#### [Dataset extract]
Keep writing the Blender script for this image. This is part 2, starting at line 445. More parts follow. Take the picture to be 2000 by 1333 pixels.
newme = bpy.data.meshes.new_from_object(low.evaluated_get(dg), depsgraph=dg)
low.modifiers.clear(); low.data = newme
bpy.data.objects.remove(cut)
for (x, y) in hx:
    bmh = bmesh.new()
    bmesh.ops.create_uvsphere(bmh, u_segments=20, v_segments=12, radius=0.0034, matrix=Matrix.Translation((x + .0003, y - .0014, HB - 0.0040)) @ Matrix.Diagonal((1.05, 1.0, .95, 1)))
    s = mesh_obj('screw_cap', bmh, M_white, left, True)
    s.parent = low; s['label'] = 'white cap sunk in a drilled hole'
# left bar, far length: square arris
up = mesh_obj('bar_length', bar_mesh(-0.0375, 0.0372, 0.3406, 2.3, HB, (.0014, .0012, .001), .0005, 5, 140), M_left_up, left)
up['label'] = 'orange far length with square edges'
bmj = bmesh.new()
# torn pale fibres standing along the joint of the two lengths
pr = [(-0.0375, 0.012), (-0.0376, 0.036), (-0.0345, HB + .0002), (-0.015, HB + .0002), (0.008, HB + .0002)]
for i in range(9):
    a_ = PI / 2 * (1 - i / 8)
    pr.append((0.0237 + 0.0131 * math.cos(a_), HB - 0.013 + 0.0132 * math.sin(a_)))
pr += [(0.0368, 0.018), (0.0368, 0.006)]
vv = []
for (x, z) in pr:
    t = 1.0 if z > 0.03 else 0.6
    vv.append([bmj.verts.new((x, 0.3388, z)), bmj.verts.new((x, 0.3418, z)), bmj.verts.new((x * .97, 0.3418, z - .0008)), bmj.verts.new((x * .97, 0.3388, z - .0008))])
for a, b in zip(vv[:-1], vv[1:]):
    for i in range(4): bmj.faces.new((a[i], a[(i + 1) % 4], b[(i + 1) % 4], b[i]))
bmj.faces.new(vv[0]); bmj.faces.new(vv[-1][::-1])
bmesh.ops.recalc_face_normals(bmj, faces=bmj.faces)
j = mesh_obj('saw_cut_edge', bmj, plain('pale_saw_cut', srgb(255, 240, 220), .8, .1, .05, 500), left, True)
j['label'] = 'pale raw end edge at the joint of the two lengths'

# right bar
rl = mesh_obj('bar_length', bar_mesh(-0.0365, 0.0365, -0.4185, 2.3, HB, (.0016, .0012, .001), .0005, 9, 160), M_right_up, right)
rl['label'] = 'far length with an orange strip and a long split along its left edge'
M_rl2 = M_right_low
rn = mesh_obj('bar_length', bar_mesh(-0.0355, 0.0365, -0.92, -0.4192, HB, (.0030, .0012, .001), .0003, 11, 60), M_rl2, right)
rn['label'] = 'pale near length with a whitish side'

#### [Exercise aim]
Repeat the material in full, exactly as it stands.

#### [Solution to the problem]
Keep writing the Blender script for this image. This is part 2, starting at line 445. More parts follow. Take the picture to be 2000 by 1333 pixels.
newme = bpy.data.meshes.new_from_object(low.evaluated_get(dg), depsgraph=dg)
low.modifiers.clear(); low.data = newme
bpy.data.objects.remove(cut)
for (x, y) in hx:
    bmh = bmesh.new()
    bmesh.ops.create_uvsphere(bmh, u_segments=20, v_segments=12, radius=0.0034, matrix=Matrix.Translation((x + .0003, y - .0014, HB - 0.0040)) @ Matrix.Diagonal((1.05, 1.0, .95, 1)))
    s = mesh_obj('screw_cap', bmh, M_white, left, True)
    s.parent = low; s['label'] = 'white cap sunk in a drilled hole'
# left bar, far length: square arris
up = mesh_obj('bar_length', bar_mesh(-0.0375, 0.0372, 0.3406, 2.3, HB, (.0014, .0012, .001), .0005, 5, 140), M_left_up, left)
up['label'] = 'orange far length with square edges'
bmj = bmesh.new()
# torn pale fibres standing along the joint of the two lengths
pr = [(-0.0375, 0.012), (-0.0376, 0.036), (-0.0345, HB + .0002), (-0.015, HB + .0002), (0.008, HB + .0002)]
for i in range(9):
    a_ = PI / 2 * (1 - i / 8)
    pr.append((0.0237 + 0.0131 * math.cos(a_), HB - 0.013 + 0.0132 * math.sin(a_)))
pr += [(0.0368, 0.018), (0.0368, 0.006)]
vv = []
for (x, z) in pr:
    t = 1.0 if z > 0.03 else 0.6
    vv.append([bmj.verts.new((x, 0.3388, z)), bmj.verts.new((x, 0.3418, z)), bmj.verts.new((x * .97, 0.3418, z - .0008)), bmj.verts.new((x * .97, 0.3388, z - .0008))])
for a, b in zip(vv[:-1], vv[1:]):
    for i in range(4): bmj.faces.new((a[i], a[(i + 1) % 4], b[(i + 1) % 4], b[i]))
bmj.faces.new(vv[0]); bmj.faces.new(vv[-1][::-1])
bmesh.ops.recalc_face_normals(bmj, faces=bmj.faces)
j = mesh_obj('saw_cut_edge', bmj, plain('pale_saw_cut', srgb(255, 240, 220), .8, .1, .05, 500), left, True)
j['label'] = 'pale raw end edge at the joint of the two lengths'

# right bar
rl = mesh_obj('bar_length', bar_mesh(-0.0365, 0.0365, -0.4185, 2.3, HB, (.0016, .0012, .001), .0005, 9, 160), M_right_up, right)
rl['label'] = 'far length with an orange strip and a long split along its left edge'
M_rl2 = M_right_low
rn = mesh_obj('bar_length', bar_mesh(-0.0355, 0.0365, -0.92, -0.4192, HB, (.0030, .0012, .001), .0003, 11, 60), M_rl2, right)
rn['label'] = 'pale near length with a whitish side'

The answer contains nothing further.